I'm of divided mind on retirement buyouts. Morally, I object to a change in the law amounting to a windfall for some folks who got tenure when it was understood to have an expiration date. The goal in removing the mandatory retirement age was not to vest early hires with a proprietary interest in hanging on forever, or to increase their leverage to blackmail retirement buyouts. I'm also uneasy with the idea of paying for non-work. That said, I see strong pragmatic reasons to try to move out some of the highest-paid employees, especially in cases where the allocation of faculty doesn't match student demand. Replace a few folks at $100k with a few at $50k, and the savings add up. (That's assuming you do full replacements, not phased retirements in which you replace one set of benefits with two.)

There's also a question of eligibility. A retirement incentive, however defined, can be offered either across-the-board (with a few bright line criteria, like minimum x years of service) or case-by-case. If it's across the board, you don't have issues with discrimination, but you do have issues with losing stars and keeping low performers. If it's case-by-case, you need to think long and hard about what, exactly, you're rewarding. “Professor Goldbrick, your decades of parasitic non-performance have resulted in a massive cash payout. Professor Superhuman, you still have to work for a living.” That just doesn't seem right. And of course, anything offered case-by-case will invite the usual charges of favoritism, discrimination, flawed process, etc.

Finally, there's the issue of duration. A one-shot incentive (Special Offer! One Year Only! Jump Now or Forever Curse the Fates!) may work too poorly or too well. It will also condition those who aren't quite ready to jump to wait around until the next 'one-shot' rolls around, which it might or might not. I had one professor who finally retired last year admit to me that he hung around longer than he really wanted to, hoping for a pot of gold at the end of the rainbow. This is perverse all around.

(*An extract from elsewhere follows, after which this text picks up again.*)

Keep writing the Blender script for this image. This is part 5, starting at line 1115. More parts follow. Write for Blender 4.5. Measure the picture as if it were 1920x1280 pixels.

Conversely, a sustained incentive isn't really an incentive; it's an entitlement. Good luck rolling that back!

The old '70 and out' rule may have generated some sympathetic characters, but on balance, it strikes me as preferable to the dilemmas we have now. From an administrative perspective, the great virtue of '70 and out' is that you can predict who will go when. You can plan budgets, make hiring decisions, and foresee those annoying cases in which half of a department goes at once. Instead, we have to fly by the seat of our collective pants, adjuncting-out the few positions that do open up to pay the ever-higher salaries of folks who have no intention of leaving vertically.

Has your college found a sensible and humane way to handle this issue?